***** DATASET CONTENT *****
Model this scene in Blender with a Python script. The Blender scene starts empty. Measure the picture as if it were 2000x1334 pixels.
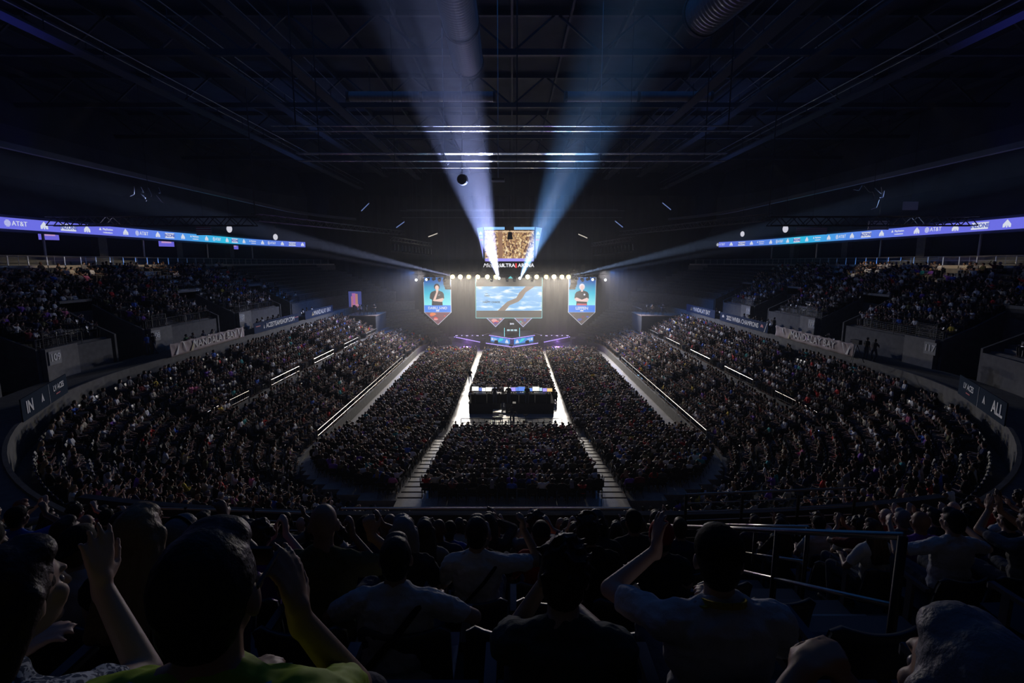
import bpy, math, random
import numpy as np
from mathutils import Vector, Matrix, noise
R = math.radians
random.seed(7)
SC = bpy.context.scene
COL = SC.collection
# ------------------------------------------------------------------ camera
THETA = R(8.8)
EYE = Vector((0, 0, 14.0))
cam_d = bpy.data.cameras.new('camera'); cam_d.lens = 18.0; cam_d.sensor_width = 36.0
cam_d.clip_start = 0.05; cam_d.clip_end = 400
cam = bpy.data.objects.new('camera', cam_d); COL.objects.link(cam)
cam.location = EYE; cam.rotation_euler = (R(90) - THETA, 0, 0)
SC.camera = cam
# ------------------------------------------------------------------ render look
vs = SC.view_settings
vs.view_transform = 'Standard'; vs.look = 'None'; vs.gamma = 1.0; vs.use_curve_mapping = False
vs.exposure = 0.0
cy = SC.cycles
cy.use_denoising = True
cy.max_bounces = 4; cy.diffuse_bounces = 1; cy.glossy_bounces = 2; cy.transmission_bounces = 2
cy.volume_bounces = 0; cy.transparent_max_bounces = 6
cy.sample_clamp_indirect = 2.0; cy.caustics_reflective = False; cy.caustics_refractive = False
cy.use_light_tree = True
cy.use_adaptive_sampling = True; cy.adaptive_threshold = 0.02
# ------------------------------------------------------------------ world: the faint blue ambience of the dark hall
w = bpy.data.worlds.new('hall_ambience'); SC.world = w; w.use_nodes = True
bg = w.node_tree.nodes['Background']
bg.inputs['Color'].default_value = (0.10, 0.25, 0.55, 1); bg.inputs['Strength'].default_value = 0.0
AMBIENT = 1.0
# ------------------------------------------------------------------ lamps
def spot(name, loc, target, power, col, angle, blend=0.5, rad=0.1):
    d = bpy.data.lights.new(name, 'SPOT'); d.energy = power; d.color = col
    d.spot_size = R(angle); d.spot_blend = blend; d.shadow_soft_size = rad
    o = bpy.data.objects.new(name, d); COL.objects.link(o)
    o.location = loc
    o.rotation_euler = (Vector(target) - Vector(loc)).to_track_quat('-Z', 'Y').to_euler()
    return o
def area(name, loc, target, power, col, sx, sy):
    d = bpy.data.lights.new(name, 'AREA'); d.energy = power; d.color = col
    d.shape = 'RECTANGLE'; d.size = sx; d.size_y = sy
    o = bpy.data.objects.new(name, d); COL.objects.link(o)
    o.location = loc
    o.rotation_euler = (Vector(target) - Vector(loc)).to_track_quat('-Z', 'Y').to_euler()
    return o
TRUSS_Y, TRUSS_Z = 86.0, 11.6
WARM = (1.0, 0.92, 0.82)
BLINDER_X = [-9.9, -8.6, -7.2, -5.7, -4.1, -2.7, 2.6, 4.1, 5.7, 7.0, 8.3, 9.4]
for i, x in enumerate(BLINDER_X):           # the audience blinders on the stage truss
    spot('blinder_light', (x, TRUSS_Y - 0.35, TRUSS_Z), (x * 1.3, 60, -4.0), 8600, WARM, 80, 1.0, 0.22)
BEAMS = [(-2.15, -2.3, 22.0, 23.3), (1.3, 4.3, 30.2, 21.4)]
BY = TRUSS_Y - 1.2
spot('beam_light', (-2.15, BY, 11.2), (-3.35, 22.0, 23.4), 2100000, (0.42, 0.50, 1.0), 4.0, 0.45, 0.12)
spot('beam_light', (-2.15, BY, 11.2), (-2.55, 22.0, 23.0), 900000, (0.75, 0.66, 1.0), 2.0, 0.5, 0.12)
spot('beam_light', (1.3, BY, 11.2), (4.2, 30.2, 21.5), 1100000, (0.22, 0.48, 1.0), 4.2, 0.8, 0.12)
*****
Using the listing above, pick out each line that contains the word "scene", then copy it.

Model this scene in Blender with a Python script. The Blender scene starts empty. Measure the picture as if it were 2000x1334 pixels.
SC = bpy.context.scene